Биосоциальная трактовка этничности неприемлема для преобладающей части современного гуманитарного сообщества, как якобы вызывающая коннотации с расизмом и дезавуирующая фундаментальные положения общепринятого толкования идентичности и современного национального дискурса (например, идею свободного выбора национальной принадлежности). Утверждение об этничности как биологической данности, во многом предопределяющей социальные процессы, ставит под сомнение принципы политической корректности и либерально ангажированной науки.

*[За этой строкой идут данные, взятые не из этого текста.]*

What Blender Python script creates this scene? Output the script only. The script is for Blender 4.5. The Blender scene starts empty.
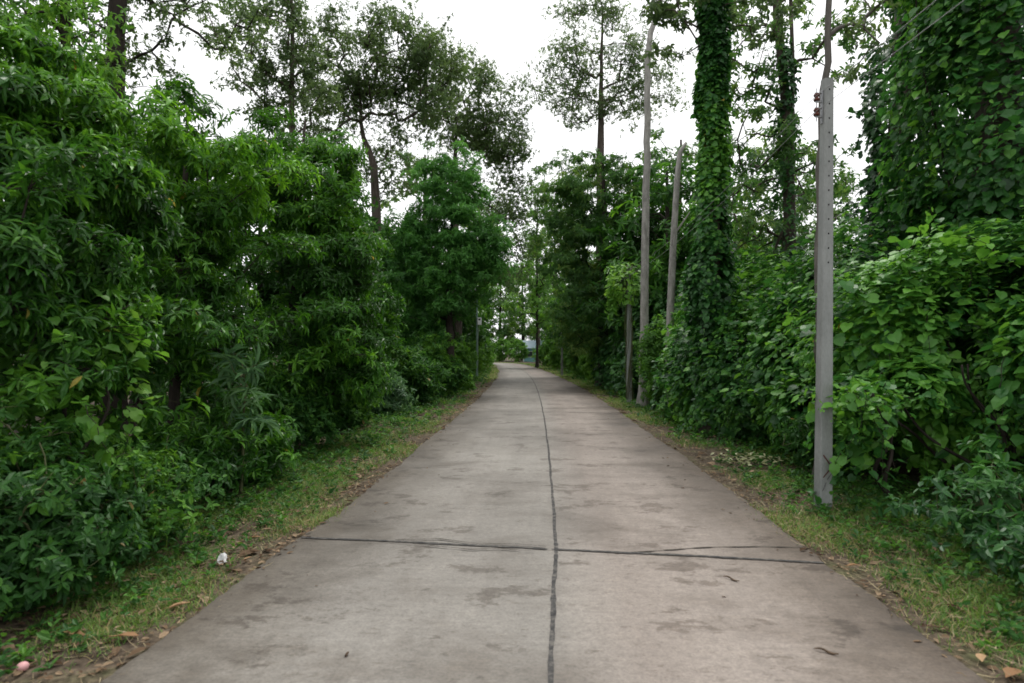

Этничность иосит врожденный характер, ее нельзя сменить подобно перчаткам; судьба народов в истории в значительной мере есть реализация их врожденных этнических качеств.

Между тем акцентирование биологического аспекта этничности в научном анализе, признание онтологического, фундаментального характера этнических различий не тождественны расизму как идеологии, обосновывающей господство одних расовых и/или этнических групп над другими в силу их врожденного неравенства. Хотя подобный теоретический подход в принципе может привести к расистским выводам, появление таких выводов в решающей степени зависит от историко-культурного и политико- идеологического контекстов.

Из презумпции врожденного различия народов не вытекает качественное превосходство одних этнических групп над другими или предзаданность их исторического успеха или провала. Как раз история наглядно свидетельствует, что успешные народы не всегда были успешными и вовсе не обязательно ими останутся. Арабы, покорившие когда-то чуть ли не половину мира и остановившиеся на иберийском пороге Европы, влачат сейчас отнюдь не блестящее существование. В то же время воспоминание о победоносном прошлом вдохновляет современный исламский фундаментализм. А современник арабского халифата вряд ли мог вообразить, что несколькими столетиями позже строителями величайших мировых империй окажутся покоренные испанцы, зажатые на западной окраине ойкумены англосаксы и живущие в медвежьем углу северной Евразии русские. Вероятно, взлет и падение арабов были следствием одних и тех же врожденных этнических качеств, которые в одном историческом контексте оказались преимуществом, а в другом - недостатком. И это относится ко всем народам, творившим или претендующим на то, чтобы творить историю.

Ошибочно и предположение, что биосоциальная трактовка этничности лишает человека права выбора национальности. Не следует смешивать научные критерии принадлежности к этнической группе с субъективным выбором человека.

Есть народы, определяющие этничность по крови. Наиболее известный пример - евреи, принадлежность к которым, согласно «Галахе» (религиозному закону), определяется кровью. Хотя в современном мире несравненно более распространено определение этнической принадлежности по культуре и языку. Другое дело, что, как показывает практика, свобода выбора этничности и даже выбора принадлежности к «политической» нации значительно преувеличена: в первом случае это, обычно, выбор между национальностью отца и матери (то есть между кровью), во втором случае гражданство главным образом приобретается по праву рождения (за исключением, конечно, иммигрантских наций).

Но и сама концепция «политической (гражданской) нации», с позиции которой ведется критика этнического национализма и биологического определения этничности, не имеет научного характера, а представляет культурно-идеологическую конструкцию - либеральный миф .

Таким образом, главные аргументы против биосоциального понимания этничности носят не научный, а культурно-идеологический и моральный характер. Однако эти табу настолько влиятельны, что деформируют логику научного поиска и даже здравый смысл.